Dynamic pyridinethiol ligand shuttling within iron-anchored covalent organic frameworks boosts CO2 photoreduction†
Abstract
A covalent organic framework (COF), as a porous crystalline material, provides a versatile platform for the photocatalytic CO2 reduction reaction (PCO2RR). However, the lack of surface redox active sites and rapid photogenerated charge recombination are the major barriers limiting further enhancement of PCO2RR activity. Herein, we designed a novel photocatalytic system constructed from a dynamic D⋯M–A structure COF. Earth-abundant metal iron sites were embedded into a triazinyl COF structure containing bipyridine units (Fe-bpy-COF), and the subsequent supplementation of pyridinethiol to the system allowed efficient CO2 photoreduction without additional photosensitizers.

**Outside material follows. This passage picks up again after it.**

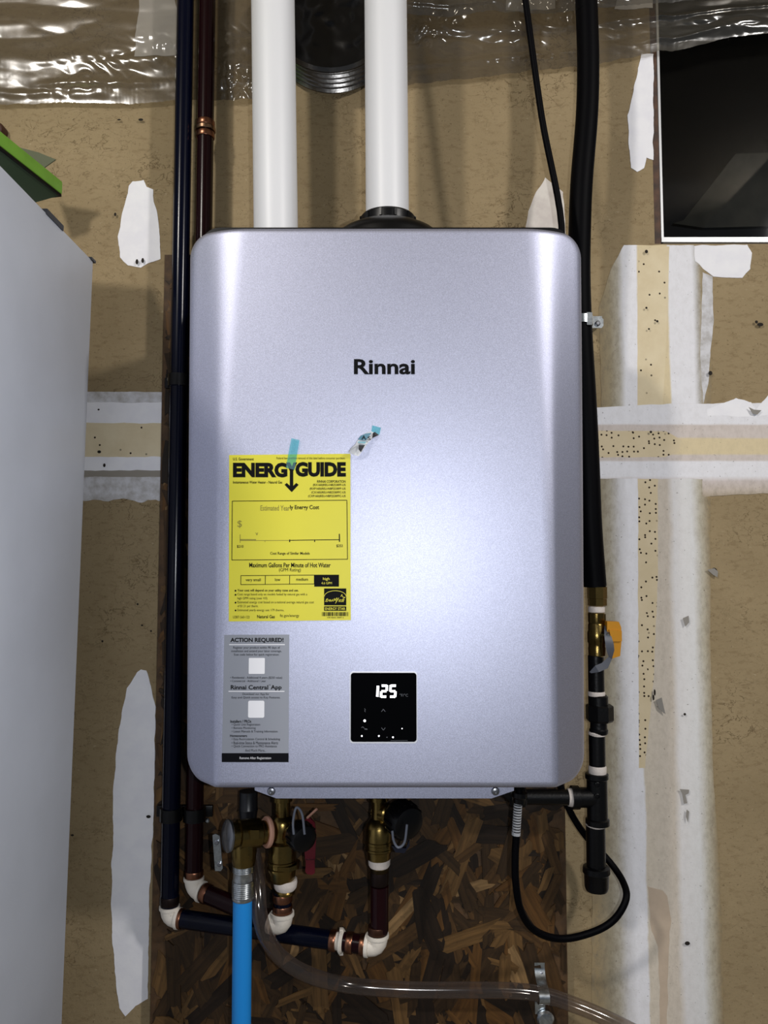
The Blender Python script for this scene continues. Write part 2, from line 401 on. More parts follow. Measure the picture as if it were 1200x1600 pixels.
# spots of joint compound
patch([(207, 283), (225, 281), (229, 292), (239, 296), (240, 315), (246, 335), (250, 370), (251, 405), (232, 412), (220, 418), (200, 414), (187, 402), (185, 370), (191, 330), (200, 302), (201, 290)], MUD, .0016)
patch([(214, 1050), (220, 1046), (228, 1048), (236, 1072), (243, 1105), (242, 1200), (239, 1300), (233, 1400), (231, 1560), (212, 1572), (196, 1588), (186, 1575), (181, 1540), (175, 1470), (175, 1350), (178, 1220), (186, 1140), (198, 1075)], MUD, .0016)
patch([(1002, 84), (1021, 84), (1021, 250), (1010, 246), (1006, 262), (996, 268), (986, 262), (983, 220), (981, 180), (990, 140)], MUD, .0014)
patch([(1085, 384), (1168, 382), (1175, 395), (1172, 420), (1160, 434), (1115, 432), (1098, 420), (1086, 408)], MUD, .0014)
patch([(852, 277), (880, 300), (885, 380), (818, 380), (826, 330), (838, 300)], MUDW, .0012)
patch([(222, -40), (268, -40), (276, 20), (280, 86), (210, 88), (214, 40)], MUD, .002)
patch([(795, -40), (870, -40), (868, 14), (790, 16)], MUD, .002)
patch([(975, -40), (1022, -40), (1020, 12), (960, 14)], MUD, .002)
# screw dimples and dents
g = G()
for x, y, rx, ry in ((214, 409, 2.3, 4.4), (223, 407, 2.2, 4.2), (220, 187, 4, 2.2), (186, 187, 3, 1.2), (1010, 393, 2.6, 3), (1010, 481, 1.8, 1.8), (1027, 502, 2, 2), (1014, 514, 1.6, 1.6),
                     (1110, 583, 3.2, 3.6), (1188, 507, 5, 3), (1182, 503, 2.5, 2.5), (1017, 675, 2, 2), (232, 1276, 3.6, 2.4), (113, 1305, 2.5, 1.6), (1074, 1474, 4, 3), (1070, 1116, 2, 2),
                     (154, 640, 1.7, 1.5), (163, 727, 2, 3), (155, 706, 3, 2.4), (222, 977, 1.8, 1.4), (180, 335, 2, 3), (160, 1002, 1.6, 1.8), (215, 944, 1.6, 1.6), (236, 986, 1.4, 1.6), (1021, 1090, 1.6, 4.5), (1023, 1082, 1.6, 5), (1116, 893, 5, 6)):
    c = at(x, y, -.0042); g.plate([c + Vector((rw(rx, 0)*math.cos(t*PI/5), 0, rw(ry, 0)*math.sin(t*PI/5))) for t in range(10)], 0)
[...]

Remarkably, the Fe-bpy-COF system achieved an impressive formate yield of 4052 μmol g−1 h−1 and CO yield of 2123 μmol g−1 h−1, being over approximately 8.2-fold higher than that of the previously reported Re-COF under visible light irradiation. On the basis of 1H NMR titration experiments and steady-state tests of the absorption spectra, the superior photocatalytic performance is accordingly attributed to the dynamic coordination interaction between the pyridinethiol ligands and Fe-bpy-COF host, thus facilitating continuous double-electron transfer from the pyridinethiol ligands to the iron center under visible light and inhibiting photogenerated charge recombination in Fe-bpy-COF. Finally, the reaction pathways of CO2 conversion catalyzed by the reductive iron active species are elucidated by combining experimental results and density functional theory studies. This provides unprecedented insights into the design of earth abundant metal-derived COF photocatalysts for efficient and selective CO2 reduction under visible light.